— START DATA EXTRACT —

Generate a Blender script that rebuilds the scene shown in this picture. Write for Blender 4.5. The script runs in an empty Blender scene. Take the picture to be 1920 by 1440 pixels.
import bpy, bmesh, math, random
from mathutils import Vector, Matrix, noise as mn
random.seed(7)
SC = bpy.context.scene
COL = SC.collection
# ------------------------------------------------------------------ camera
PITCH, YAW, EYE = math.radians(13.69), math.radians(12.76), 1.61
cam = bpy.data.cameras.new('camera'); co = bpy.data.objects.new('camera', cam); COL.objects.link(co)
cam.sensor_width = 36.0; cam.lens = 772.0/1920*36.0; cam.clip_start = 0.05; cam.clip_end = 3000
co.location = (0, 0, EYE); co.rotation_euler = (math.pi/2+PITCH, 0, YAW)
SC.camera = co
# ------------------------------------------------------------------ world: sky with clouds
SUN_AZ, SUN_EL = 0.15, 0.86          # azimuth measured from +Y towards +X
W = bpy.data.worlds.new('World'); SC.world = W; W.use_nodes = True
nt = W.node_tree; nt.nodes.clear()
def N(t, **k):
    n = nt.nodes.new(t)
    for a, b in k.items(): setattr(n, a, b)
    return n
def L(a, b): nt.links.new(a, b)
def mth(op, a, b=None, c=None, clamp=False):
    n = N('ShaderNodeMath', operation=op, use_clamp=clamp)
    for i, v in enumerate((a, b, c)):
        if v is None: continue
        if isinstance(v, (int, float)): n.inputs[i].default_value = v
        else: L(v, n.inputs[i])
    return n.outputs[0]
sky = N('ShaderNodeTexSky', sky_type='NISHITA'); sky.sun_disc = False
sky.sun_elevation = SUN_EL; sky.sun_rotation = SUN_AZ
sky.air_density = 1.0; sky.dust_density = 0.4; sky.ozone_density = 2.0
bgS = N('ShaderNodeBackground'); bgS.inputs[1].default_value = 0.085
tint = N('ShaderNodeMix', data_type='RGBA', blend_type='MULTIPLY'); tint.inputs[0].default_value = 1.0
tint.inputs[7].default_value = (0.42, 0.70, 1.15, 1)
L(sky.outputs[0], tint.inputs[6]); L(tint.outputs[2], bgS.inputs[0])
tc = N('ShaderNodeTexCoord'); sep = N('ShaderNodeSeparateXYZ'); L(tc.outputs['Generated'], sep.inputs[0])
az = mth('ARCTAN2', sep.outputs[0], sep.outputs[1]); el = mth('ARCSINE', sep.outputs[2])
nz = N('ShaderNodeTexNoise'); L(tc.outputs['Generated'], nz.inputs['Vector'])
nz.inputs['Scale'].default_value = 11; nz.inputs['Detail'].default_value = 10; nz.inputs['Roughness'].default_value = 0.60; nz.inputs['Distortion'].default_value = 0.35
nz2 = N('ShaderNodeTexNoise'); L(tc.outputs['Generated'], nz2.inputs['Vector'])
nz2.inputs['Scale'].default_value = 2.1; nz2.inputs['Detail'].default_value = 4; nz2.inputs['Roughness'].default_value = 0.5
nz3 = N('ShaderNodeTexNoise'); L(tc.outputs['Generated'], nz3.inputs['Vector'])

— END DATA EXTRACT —

**DIRECTIONS FOR THIS TASK:**
Print back all the lines verbatim.

**THE RESPONSE:**
Generate a Blender script that rebuilds the scene shown in this picture. Write for Blender 4.5. The script runs in an empty Blender scene. Take the picture to be 1920 by 1440 pixels.
import bpy, bmesh, math, random
from mathutils import Vector, Matrix, noise as mn
random.seed(7)
SC = bpy.context.scene
COL = SC.collection
# ------------------------------------------------------------------ camera
PITCH, YAW, EYE = math.radians(13.69), math.radians(12.76), 1.61
cam = bpy.data.cameras.new('camera'); co = bpy.data.objects.new('camera', cam); COL.objects.link(co)
cam.sensor_width = 36.0; cam.lens = 772.0/1920*36.0; cam.clip_start = 0.05; cam.clip_end = 3000
co.location = (0, 0, EYE); co.rotation_euler = (math.pi/2+PITCH, 0, YAW)
SC.camera = co
# ------------------------------------------------------------------ world: sky with clouds
SUN_AZ, SUN_EL = 0.15, 0.86          # azimuth measured from +Y towards +X
W = bpy.data.worlds.new('World'); SC.world = W; W.use_nodes = True
nt = W.node_tree; nt.nodes.clear()
def N(t, **k):
    n = nt.nodes.new(t)
    for a, b in k.items(): setattr(n, a, b)
    return n
def L(a, b): nt.links.new(a, b)
def mth(op, a, b=None, c=None, clamp=False):
    n = N('ShaderNodeMath', operation=op, use_clamp=clamp)
    for i, v in enumerate((a, b, c)):
        if v is None: continue
        if isinstance(v, (int, float)): n.inputs[i].default_value = v
        else: L(v, n.inputs[i])
    return n.outputs[0]
sky = N('ShaderNodeTexSky', sky_type='NISHITA'); sky.sun_disc = False
sky.sun_elevation = SUN_EL; sky.sun_rotation = SUN_AZ
sky.air_density = 1.0; sky.dust_density = 0.4; sky.ozone_density = 2.0
bgS = N('ShaderNodeBackground'); bgS.inputs[1].default_value = 0.085
tint = N('ShaderNodeMix', data_type='RGBA', blend_type='MULTIPLY'); tint.inputs[0].default_value = 1.0
tint.inputs[7].default_value = (0.42, 0.70, 1.15, 1)
L(sky.outputs[0], tint.inputs[6]); L(tint.outputs[2], bgS.inputs[0])
tc = N('ShaderNodeTexCoord'); sep = N('ShaderNodeSeparateXYZ'); L(tc.outputs['Generated'], sep.inputs[0])
az = mth('ARCTAN2', sep.outputs[0], sep.outputs[1]); el = mth('ARCSINE', sep.outputs[2])
nz = N('ShaderNodeTexNoise'); L(tc.outputs['Generated'], nz.inputs['Vector'])
nz.inputs['Scale'].default_value = 11; nz.inputs['Detail'].default_value = 10; nz.inputs['Roughness'].default_value = 0.60; nz.inputs['Distortion'].default_value = 0.35
nz2 = N('ShaderNodeTexNoise'); L(tc.outputs['Generated'], nz2.inputs['Vector'])
nz2.inputs['Scale'].default_value = 2.1; nz2.inputs['Detail'].default_value = 4; nz2.inputs['Roughness'].default_value = 0.5
nz3 = N('ShaderNodeTexNoise'); L(tc.outputs['Generated'], nz3.inputs['Vector'])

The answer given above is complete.